Lawsuit against DHS seeks changes

A controversial state agency is at the center of a federal class action lawsuit. The lawsuit accuses the Department of Human Services of failing to protect kids in our state from abuse.

Wednesday, February 13th 2008, 1:37 pm

By: News 9


By Amy Lester, NEWS 9

A controversial state agency is at the center of a federal class action lawsuit. The lawsuit accuses the Department of Human Services of failing to protect kids in our state from abuse.

Children's Rights filed the lawsuit. The child welfare reform group has filed lawsuits in 10 different states including Connecticut, Georgia, Mississippi, New Jersey, Tennessee, Washington DC, Wisconsin, Rhode Island, Michigan and Oklahoma.

The lawsuit accuses DHS of exposing kids to severe abuse and neglect by placing them in unsafe or unstable foster homes. It calls for a complete reform of the child welfare system.

The allegations of harm, abuse, neglect are all outlined in a nearly 90 page lawsuit, the result of an eight month investigation from Children's Rights.

"The fact that the state is taking children into protection, into its protection and then not even protecting them but putting them in circumstances where they're being harmed further is really pretty shocking," said Executive Director of Children's Rights, Marcia Robinson Lowry.

The lawsuit states for the past five years, Oklahoma has been among the worst three states in the nation in its rate of "abuse in care" of foster children. That means kids continue to face abuse in foster homes.
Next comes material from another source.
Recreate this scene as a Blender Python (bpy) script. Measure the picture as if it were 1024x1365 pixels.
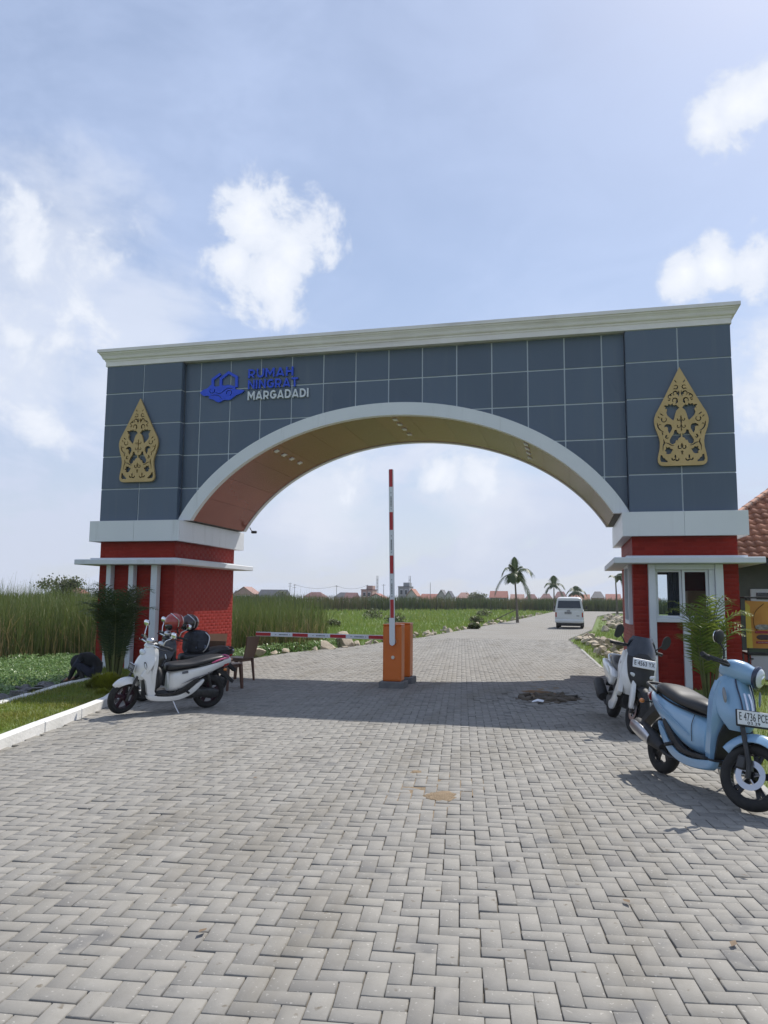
import bpy, bmesh, math, random
import numpy as np
from mathutils import Vector, Matrix, noise as mnoise
R = math.radians
random.seed(7); rng = np.random.default_rng(11)
scene = bpy.context.scene
for o in list(bpy.data.objects): bpy.data.objects.remove(o)

# ---------------------------------------------------------------- camera
CAM = Vector((3.629, -15.346, 1.598))
yaw, pit, rol = 0.23645, 0.11344, 0.00889
fw = Vector((-math.sin(yaw)*math.cos(pit), math.cos(yaw)*math.cos(pit), math.sin(pit)))
r0 = Vector((math.cos(yaw), math.sin(yaw), 0)); u0 = r0.cross(fw)
rr = math.cos(rol)*r0 + math.sin(rol)*u0; uu = -math.sin(rol)*r0 + math.cos(rol)*u0
cd = bpy.data.cameras.new('camera'); cam = bpy.data.objects.new('camera', cd); scene.collection.objects.link(cam)
cam.matrix_world = Matrix(((rr.x,uu.x,-fw.x,CAM.x),(rr.y,uu.y,-fw.y,CAM.y),(rr.z,uu.z,-fw.z,CAM.z),(0,0,0,1)))
cd.sensor_fit = 'HORIZONTAL'; cd.sensor_width = 36; cd.lens = 36*1018.45/1024
cd.clip_start = 0.05; cd.clip_end = 3000
scene.camera = cam

# ---------------------------------------------------------------- light
SUN_EL, SUN_AZ = R(51.3), R(25.9)          # azimuth from +Y towards +X
sdir = Vector((math.sin(SUN_AZ)*math.cos(SUN_EL), math.cos(SUN_AZ)*math.cos(SUN_EL), math.sin(SUN_EL)))
sl = bpy.data.lights.new('sun', 'SUN'); sl.energy = 4.3; sl.angle = R(0.53); sl.color = (1.0, 0.955, 0.89)
so = bpy.data.objects.new('sun', sl); scene.collection.objects.link(so)
so.rotation_euler = sdir.to_track_quat('Z', 'Y').to_euler(); so.location = (20, 40, 60)
scene.view_settings.view_transform = 'Standard'; scene.view_settings.look = 'None'
scene.view_settings.exposure = 0.22; scene.view_settings.gamma = 1.0; scene.view_settings.use_curve_mapping = False

world = bpy.data.worlds.new('World'); scene.world = world; world.use_nodes = True
def build_world():
    nt = world.node_tree; nt.nodes.clear(); N = nt.nodes.new; L = nt.links.new
    def math_(op, a, b=None, c=None, clamp=False):
        n = N('ShaderNodeMath'); n.operation = op; n.use_clamp = clamp
        for i, v in enumerate((a, b, c)):
            if v is None: continue
            if isinstance(v, (int, float)): n.inputs[i].default_value = v
            else: L(v, n.inputs[i])
        return n.outputs[0]
    sky = N('ShaderNodeTexSky'); sky.sky_type = 'NISHITA'; sky.sun_disc = False
    sky.sun_elevation = SUN_EL; sky.sun_rotation = SUN_AZ
    sky.air_density = 1.0; sky.dust_density = .9; sky.ozone_density = 1.6; sky.altitude = 5
    tc = N('ShaderNodeTexCoord'); D = tc.outputs['Generated']
    sep = N('ShaderNodeSeparateXYZ'); L(D, sep.inputs[0]); dz = sep.outputs[2]
    def fbm(scale, detail, rough, dist=0.0, off=(0,0,0), stretch=(1,1,1)):
        mp = N('ShaderNodeMapping'); L(D, mp.inputs[0]); mp.inputs['Location'].default_value = off; mp.inputs['Scale'].default_value = stretch
        n = N('ShaderNodeTexNoise'); L(mp.outputs[0], n.inputs['Vector'])
        n.inputs['Scale'].default_value = scale; n.inputs['Detail'].default_value = detail
        n.inputs['Roughness'].default_value = rough; n.inputs['Distortion'].default_value = dist
        return n.outputs['Fac']
    nA = fbm(13, 8, 0.60, 0.25)
    nB = fbm(5, 6, 0.60, 0.5, (3.1, 1.7, .4), (1, 1, 2.2))
    nC = fbm(2.1, 5, 0.58, 0.4, (7.3, 2.2, 1.4), (1, 1, 1.7))
    # cumulus heaps: direction, radius, sharpness of the rim
    heaps = [((-.355,.822,.448), .062, 1.0), ((-.348,.845,.395), .062, 1.0), ((-.325,.842,.425), .062, .9), ((-.39,.83,.41), .04, .9),
             ((.160,.848,.514), .034, 1.0), ((.192,.834,.524), .042, 1.0), ((.235,.815,.532), .044, 1.0), ((.29,.79,.53), .05, .9), ((.140,.916,.384), .030, 1.0), ((.172,.908,.384), .040, 1.0), ((.212,.90,.378), .042, 1.0), ((.26,.888,.37), .045, 1.0), ((.33,.87,.36), .06, 1.0), ((.235,.93,.285), .045, .62), ((.25,.94,.23), .05, .6), ((-.595,.715,.415), .05, .40), ((-.545,.74,.405), .045, .36), ((-.62,.735,.30), .055, .42), ((-.57,.765,.295), .045, .36), ((-.535,.79,.305), .04, .40), ((-.16,.965,.155), .035, .5), ((-.105,.972,.158), .03, .5), ((-.27,.945,.14), .035, .42), ((-.60,.77,.20), .05, .5),
             ((.62,.62,.45), .12, .9), ((-.95,.2,.35), .14, .8), ((.3,-.85,.42), .13, .9), ((-.4,-.8,.5), .12, .8), ((.9,-.2,.4), .13, .9)]
    tot = None
    for d, rad, sharp in heaps:
        v = Vector(d).normalized()
        s = N('ShaderNodeVectorMath'); s.operation = 'DISTANCE'; L(D, s.inputs[0]); s.inputs[1].default_value = v
        q = math_('MULTIPLY_ADD', s.outputs['Value'], -1.0/rad, 1.25)       # 1.25 at centre, .25 at radius
        q = math_('MULTIPLY', q, sharp)
        tot = q if tot is None else math_('MAXIMUM', tot, q)
    soft = None
    for d, rad in [((-.57,.72,.405), .13), ((-.50,.80,.335), .09), ((-.61,.74,.275), .14), ((-.54,.80,.25), .10), ((.24,.93,.27), .10), ((-.12,.97,.16), .12), ((-.30,.94,.14), .12), ((.75,.5,.3), .2), ((-.9,-.3,.3), .2), ((.2,-.9,.25), .2)]:
        s = N('ShaderNodeVectorMath'); s.operation = 'DISTANCE'; L(D, s.inputs[0]); s.inputs[1].default_value = Vector(d).normalized()
        q = math_('MULTIPLY_ADD', s.outputs['Value'], -1.0/rad, 1.0); soft = q if soft is None else math_('MAXIMUM', soft, q)
    sm = N('ShaderNodeMapRange'); sm.interpolation_type = 'SMOOTHSTEP'; L(math_('ADD', soft, math_('ADD', math_('MULTIPLY_ADD', nB, 2.0, -1.0), math_('MULTIPLY_ADD', nA, .8, -.4))), sm.inputs[0]); sm.inputs[1].default_value = .0; sm.inputs[2].default_value = .9
    softm = math_('MULTIPLY', sm.outputs[0], .52)
    ns = math_('MULTIPLY_ADD', nA, 2.6, -1.3)
    heap = math_('ADD', tot, ns)
    mr = N('ShaderNodeMapRange'); mr.interpolation_type = 'SMOOTHSTEP'; L(heap, mr.inputs[0])
    mr.inputs[1].default_value = 0.16; mr.inputs[2].default_value = 0.60
    heapm = math_('MULTIPLY', mr.outputs[0], .93)
    # thin veil, thicker towards the horizon
    low = N('ShaderNodeMapRange'); low.interpolation_type = 'SMOOTHSTEP'; L(dz, low.inputs[0])
    low.inputs[1].default_value = .42; low.inputs[2].default_value = .0; low.inputs[3].default_value = .0; low.inputs[4].default_value = 1.0
    w = N('ShaderNodeMapRange'); w.interpolation_type = 'SMOOTHSTEP'; L(nB, w.inputs[0]); w.inputs[1].default_value = .40; w.inputs[2].default_value = .66
    w2 = N('ShaderNodeMapRange'); w2.interpolation_type = 'SMOOTHSTEP'; L(nC, w2.inputs[0]); w2.inputs[1].default_value = .38; w2.inputs[2].default_value = .75
    veil = math_('MULTIPLY', w.outputs[0], math_('MULTIPLY_ADD', low.outputs[0], .42, .13))
    veil = math_('ADD', veil, math_('MULTIPLY', w2.outputs[0], .26))
    veil = math_('ADD', veil, math_('MULTIPLY_ADD', low.outputs[0], .46, .34), clamp=True)
    # colours
    vc = N('ShaderNodeMix'); vc.data_type = 'RGBA'; L(low.outputs[0], vc.inputs[0])
    vc.inputs[6].default_value = (5.3, 6.3, 8.7, 1); vc.inputs[7].default_value = (5.45, 5.95, 7.1, 1)
    hc = N('ShaderNodeMix'); hc.data_type = 'RGBA'
    shade = N('ShaderNodeMapRange'); L(heap, shade.inputs[0]); shade.inputs[1].default_value = .3; shade.inputs[2].default_value = 1.7
    L(shade.outputs[0], hc.inputs[0]); hc.inputs[6].default_value = (6.6, 7.1, 8.1, 1); hc.inputs[7].default_value = (9.4, 9.5, 9.8, 1)
    m1 = N('ShaderNodeMix'); m1.data_type = 'RGBA'; L(veil, m1.inputs[0]); L(sky.outputs[0], m1.inputs[6]); L(vc.outputs[2], m1.inputs[7])
    m3 = N('ShaderNodeMix'); m3.data_type = 'RGBA'; L(softm, m3.inputs[0]); L(m1.outputs[2], m3.inputs[6]); m3.inputs[7].default_value = (7.4, 7.7, 8.4, 1)
    m2 = N('ShaderNodeMix'); m2.data_type = 'RGBA'; L(heapm, m2.inputs[0]); L(m3.outputs[2], m2.inputs[6]); L(hc.outputs[2], m2.inputs[7])
    bg = N('ShaderNodeBackground'); L(m2.outputs[2], bg.inputs[0]); bg.inputs[1].default_value = 0.1
    out = N('ShaderNodeOutputWorld'); L(bg.outputs[0], out.inputs[0])
build_world()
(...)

Anne Sublett is a lawyer speaking out for one of the nine foster children named in the lawsuit. The lawsuit claims the children experience abuse, bounce around between many placements, or stay for months in overcrowded shelters.

"There are examples of children who are beaten in foster care, who are molested in foster care and these are the kinds of things that don't have to happen," Sublett said.
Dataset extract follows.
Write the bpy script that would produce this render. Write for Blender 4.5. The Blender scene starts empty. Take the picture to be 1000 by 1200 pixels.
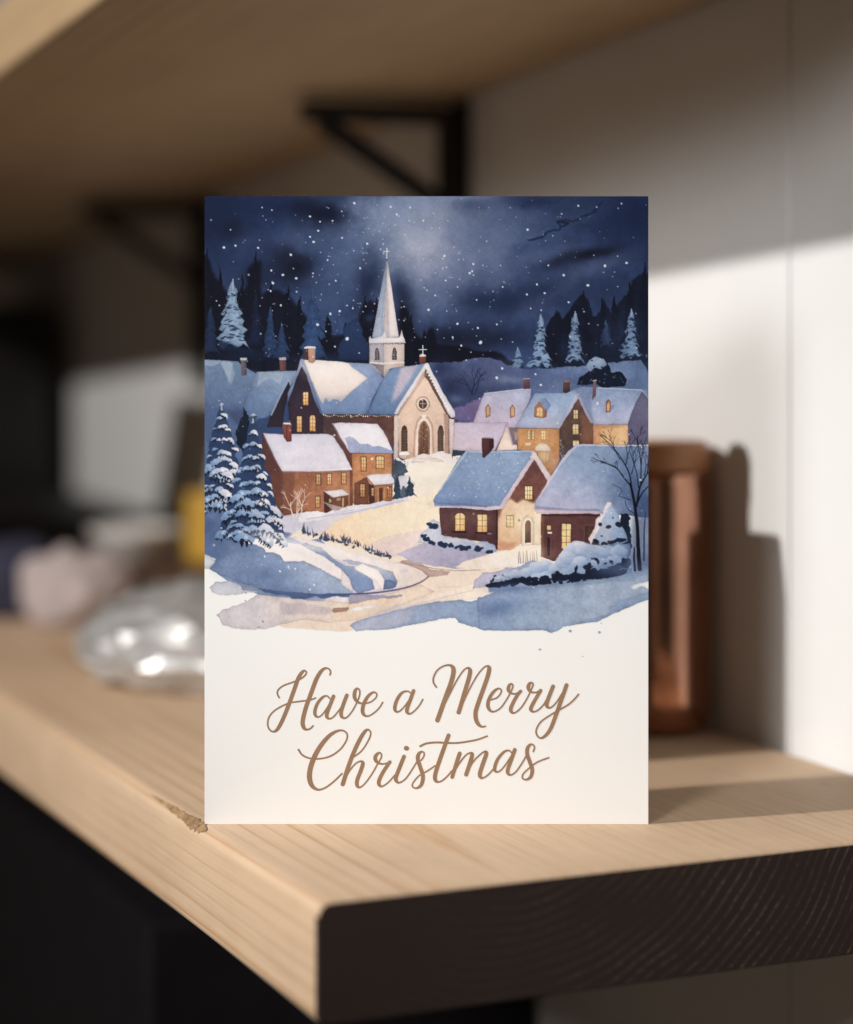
# ---- the printed watercolour, painted with numpy into a colour grid ----
import numpy as np
PX0, PY0, PWD, PHT = 240.0, 230.0, 520.0, 540.0      # printed area in photo-like units
SS = 3
CW, CH = int(PWD * SS), int(PHT * SS)
_rng = np.random.RandomState(7)
TILES = {'A': (240, 230, 3.846), 'B': (500, 230, 3.846), 'C': (240, 470, 3.846), 'D': (500, 470, 3.846),
         'S': (420, 280, 7.692), 'N': (340, 390, 7.692), 'H': (430, 380, 6.667), 'L': (240, 460, 6.667),
         'V': (300, 480, 5.556), 'R': (540, 430, 4.545), 'K': (495, 500, 6.25), 'G': (610, 500, 6.0),
         'E': (240, 600, 5.556), 'M': (400, 590, 5.0), 'Q': (560, 640, 4.878), 'Z': (0, 0, 1.0)}


def pts(s):
    t, rest = s.split(':')
    x0, y0, k = TILES[t.strip()]
    out = []
    for w in rest.split():
        a, b = w.split(',')
        out.append((x0 + float(a) / k, y0 + float(b) / k))
    return np.array(out)


def up(g, h, w):
    """smooth enlargement of a small random grid"""
    gh, gw = g.shape
    y = np.linspace(0, gh - 1.001, h); x = np.linspace(0, gw - 1.001, w)
    yi = y.astype(int); xi = x.astype(int)
    fy = y - yi; fx = x - xi
    fy = (fy * fy * (3 - 2 * fy))[:, None]; fx = (fx * fx * (3 - 2 * fx))[None, :]
    a = g[yi][:, xi]; b = g[yi][:, xi + 1]; c = g[yi + 1][:, xi]; d = g[yi + 1][:, xi + 1]
    return ((a * (1 - fx) + b * fx) * (1 - fy) + (c * (1 - fx) + d * fx) * fy).astype(np.float32)


def fbm(cell, octv=4, gain=.5):
    out = np.zeros((CH, CW), np.float32); amp = 1.0; tot = 0
    for _ in range(octv):
        n = max(2, int(PWD / cell) + 2); m = max(2, int(PHT / cell) + 2)
        out += amp * up(_rng.rand(m, n).astype(np.float32) * 2 - 1, CH, CW)
        tot += amp; amp *= gain; cell /= 2.1
    return out / tot


NZ_L = fbm(60, 5, .6)
NZ_M = fbm(14, 4, .6)
NZ_S = fbm(3.2, 3, .7)
WX = fbm(7, 3, .6); WY = fbm(7, 3, .6)
WX2 = fbm(26, 4, .6); WY2 = fbm(26, 4, .6)
GRAIN = fbm(1.1, 2, .6)
IMG = np.ones((CH, CW, 3), np.float32) * np.array([252, 250, 246], np.float32) / 255
COV = np.zeros((CH, CW), np.float32)
YY, XX = np.mgrid[0:CH, 0:CW].astype(np.float32)
XX = XX / SS + PX0; YY = YY / SS + PY0


def c3(c):
    return np.array(c, np.float32) / 255.0


def smooth(p, n=2, closed=True):
    p = np.asarray(p, float)
    for _ in range(n):
        q = np.roll(p, -1, 0) if closed else p[1:]
        b = p if closed else p[:-1]
        r = np.empty((len(b) * 2, 2)); r[0::2] = .75 * b + .25 * q; r[1::2] = .25 * b + .75 * q
        if not closed:
            r = np.vstack([p[:1], r, p[-1:]])
        p = r
    return p


def box(p, pad):
    x0 = int(max(0, (p[:, 0].min() - PX0 - pad) * SS)); x1 = int(min(CW, (p[:, 0].max() - PX0 + pad) * SS + 1))
    y0 = int(max(0, (p[:, 1].min() - PY0 - pad) * SS)); y1 = int(min(CH, (p[:, 1].max() - PY0 + pad) * SS + 1))
    return (slice(y0, max(y0, y1)), slice(x0, max(x0, x1)))


def blur(m, r):
    """three box blurs, r in units"""
    k = max(1, int(r * SS * .6))
    for _ in range(3):
        for ax in (0, 1):
            pw = [(0, 0), (0, 0)]; pw[ax] = (k + 1, k)
            c = np.cumsum(np.pad(m, pw, mode='edge'), axis=ax, dtype=np.float64)
            n = m.shape[ax]
            if ax == 0:
                m = ((c[2 * k + 1:2 * k + 1 + n] - c[:n]) / (2 * k + 1)).astype(np.float32)
            else:
                m = ((c[:, 2 * k + 1:2 * k + 1 + n] - c[:, :n]) / (2 * k + 1)).astype(np.float32)
    return m


def mask(p, b, wob=.5, rag=0):
    x = XX[b] + WX[b] * wob * 1.6 + WX2[b] * rag; y = YY[b] + WY[b] * wob * 1.6 + WY2[b] * rag
    ins = np.zeros(x.shape, bool)
    n = len(p)
    for i in range(n):
        ax_, ay = p[i]; bx, by = p[(i + 1) % n]
        if ay == by:
            continue
        ins ^= ((ay > y) != (by > y)) & (x < (bx - ax_) * (y - ay) / (by - ay) + ax_)
    return ins.astype(np.float32)


def wash(p, c, c2=None, g=None, tex=.05, edge=.10, soft=0, wob=.4, op=1.0, rag=0, sm=0, clip=None, cover=False, er=1.2):
    """one wash of paint: c to c2 along g=(x0,y0,x1,y1), grainy, darker at its rim"""
    p = pts(p) if isinstance(p, str) else np.asarray(p, float)
    if sm:
        p = smooth(p, sm)
    b = box(p, 3 + soft * 3 + wob + rag)
    m = mask(p, b, wob, rag)
    if m.size == 0:
        return
    if clip is not None:
        q = pts(clip) if isinstance(clip, str) else clip
        cm = mask(q, b, wob)
    col = np.broadcast_to(c3(c), m.shape + (3,))
    if c2 is not None:
        if isinstance(g, str):
            gg = pts(g); g = (gg[0, 0], gg[0, 1], gg[1, 0], gg[1, 1])
        dx, dy = g[2] - g[0], g[3] - g[1]
        t = ((XX[b] - g[0]) * dx + (YY[b] - g[1]) * dy) / (dx * dx + dy * dy)
        t = np.clip(t + NZ_M[b] * .18, 0, 1)[..., None]
        col = col * (1 - t) + c3(c2) * t
    tone = 1 + tex * (NZ_M[b] * .9 + NZ_S[b] * .7 + NZ_L[b] * .5)
    if edge and not soft:
        tone = tone - edge * m * np.clip(1 - blur(m, er), 0, 1) * 1.6
        if edge >= .09 and m.shape[0] > 40:
            tone = tone - .16 * m * np.clip(1 - blur(m, 5), 0, 1) + .03
    if soft:
        m = blur(m, soft)
    if clip is not None:
        m = m * cm
    if cover:
        COV[b] = np.maximum(COV[b], m)
    a = (m * op)[..., None]
    IMG[b] = IMG[b] * (1 - a) + np.clip(col * tone[..., None], 0, 1) * a


def blob(x, y, rx, ry, c, op=.8, rot=0, warp=.6, pw=1.0, clip=None):
    """a wet-in-wet bloom"""
    R = max(rx, ry) * 2.4
    b = box(np.array([[x - R, y - R], [x + R, y + R]]), 1)
    a = np.radians(rot)
    X = XX[b] - x + WX2[b] * rx * warp; Y = YY[b] - y + WY2[b] * ry * warp
    u = (X * np.cos(a) + Y * np.sin(a)) / rx; v = (-X * np.sin(a) + Y * np.cos(a)) / ry
    m = np.exp(-(u * u + v * v) ** pw) * op
    if clip is not None:
        m = m * mask(pts(clip) if isinstance(clip, str) else clip, b)
    m = m[..., None]
    IMG[b] = IMG[b] * (1 - m) + c3(c) * m


def line(p, w, c, op=1.0, wob=.3, w2=None, sm=0):
    p = pts(p) if isinstance(p, str) else np.asarray(p, float)
    if sm:
        p = smooth(p, sm, False)
    n = len(p)
    b = box(p, w + 2)
    if XX[b].size == 0:
        return
    x = XX[b] + WX[b] * wob; y = YY[b] + WY[b] * wob
    m = np.zeros(x.shape, np.float32)
    for i in range(n - 1):
        ax_, ay = p[i]; dx, dy = p[i + 1] - p[i]
        L = dx * dx + dy * dy + 1e-9
        t = np.clip(((x - ax_) * dx + (y - ay) * dy) / L, 0, 1)
        d = np.hypot(x - ax_ - t * dx, y - ay - t * dy)
        ww = w if w2 is None else w + (w2 - w) * (i + t) / (n - 1)
        m = np.maximum(m, np.clip((ww / 2 - d) * SS + .5, 0, 1))
    m = (m * op)[..., None]
    IMG[b] = IMG[b] * (1 - m) + c3(c) * m


def dot(x, y, r, c, op=1.0, r2=None, rot=0):
    b = box(np.array([[x - r - 1, y - r - 1], [x + r + 1, y + r + 1]]), 1)
    if XX[b].size == 0:
        return
    r2 = r2 or r
    a = np.radians(rot); X = XX[b] - x + WX[b] * .25 * r; Y = YY[b] - y + WY[b] * .25 * r
    d = np.hypot((X * np.cos(a) + Y * np.sin(a)) / r, (-X * np.sin(a) + Y * np.cos(a)) / r2)
    m = (np.clip((1 - d) * min(r, r2) * SS + .5, 0, 1) * op)[..., None]
    IMG[b] = IMG[b] * (1 - m) + c3(c) * m


def win(t, x0, y0, x1, y1, nx=2, ny=3, c=(255, 216, 146), c2=(242, 168, 88), fr=(96, 56, 42), skew=0, bw=.5, fw=.8, arch=False):
    """lit window: frame, glow, glazing bars"""
    ox, oy, k = TILES[t]
    a, b_, d, e = ox + x0 / k, oy + y0 / k, ox + x1 / k, oy + y1 / k
    s = skew / k

    def Pq(u, v):
        return (a + (d - a) * u, b_ + (e - b_) * v + s * u)
    q = [Pq(0, 0), Pq(1, 0), Pq(1, 1), Pq(0, 1)]
    if arch:
        q = [Pq(0, .18), Pq(.12, .07), Pq(.3, .01), Pq(.5, 0), Pq(.7, .01), Pq(.88, .07), Pq(1, .18), Pq(1, 1), Pq(0, 1)]
    cx, cy = (a + d) / 2, (b_ + e + s) / 2
    o = [(cx + (x - cx) * (1 + 2 * fw / (d - a)), cy + (y - cy) * (1 + 2 * fw / (e - b_))) for x, y in q]
    wash(o, fr, wob=.15, edge=.1)
    wash(q, c, c2, (a, b_, d, e), tex=.10, edge=.12, wob=.12)
    for i in range(1, nx):
        line([Pq(i / nx, 0), Pq(i / nx, 1)], bw, fr, .75, wob=.1)
    for i in range(1, ny):
        line([Pq(0, i / ny), Pq(1, i / ny)], bw * .9, fr, .7, wob=.1)


def pine(x, yt, yb, hw, c, cs, seed, tiers=7, op=1.0, jag=.35, spots=None, ragg=1.6):
    """conifer painted as drooping ragged boughs, lowest first"""
    r = np.random.RandomState(seed)
    H = yb - yt
    for k in range(tiers, 0, -1):
        f = k / tiers
        y1 = yt + H * f + r.uniform(-.02, .02) * H; y0 = yt + H * max(0, f - 2.0 / tiers)
        wl = hw * (.16 + .84 * f ** .95) * r.uniform(.74, 1.12); wr = hw * (.16 + .84 * f ** .95) * r.uniform(.74, 1.12)
        n = r.randint(5, 9)
        low = []
        for i in range(n + 1):
            u = i / n * 2 - 1
            w = wl if u < 0 else wr
            yy = y1 + abs(u) ** 1.3 * H * .035 + (H * .05 if i % 2 else -H * .035) * r.uniform(.2, 1.3)
            low.append((x + u * w, yy))
        p = [(x - hw * .07, y0), (x + hw * .07, y0), (x + wr * .55, y0 + (y1 - y0) * r.uniform(.5, .7))] + low[::-1] + [(x - wl * .55, y0 + (y1 - y0) * r.uniform(.5, .7))]
        cc = np.array(c) * (1 - .25 * f) + np.array(cs) * (.25 * f)
        wash(p, cc, cs, (x + hw * .3, y0, x - hw * .1, y1 + 1), wob=1.1, rag=ragg, edge=.10, op=op, tex=.12)
        if spots is not None and k > 1:
            for _ in range(5):
                u = r.uniform(-.85, .85)
                dot(x + u * wl, y1 - H * r.uniform(-.02, .07), r.uniform(.12, .26) * hw * (.5 + f * .6), spots, op * .8, r2=r.uniform(.5, 1.2), rot=r.uniform(-14, 14) + u * 30)
    line([(x, yt - H * .04), (x, yt + H * .12)], 1.3, c, op)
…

The lawsuit calls for more foster homes, more case workers, more oversight and less of a reliance on overcrowded shelters.

"When they have to make a case about what we're doing, they have to pick out worse case scenarios they aren't going to pick what averages are or best case scenarios are," Sublett said.

DHS spokesman George Johnson said the agency's reviewing the lawsuit to determine if it's accurate.

"Even with this lawsuit, we knew already there were improvements that can be made, but it takes time and money and human resources and capital to take care of," Johnson said.

The goal is a complete top to bottom reform of DHS.  If the state settles before trial, the advocates will create a reform plan, and the court will make sure DHS follows it.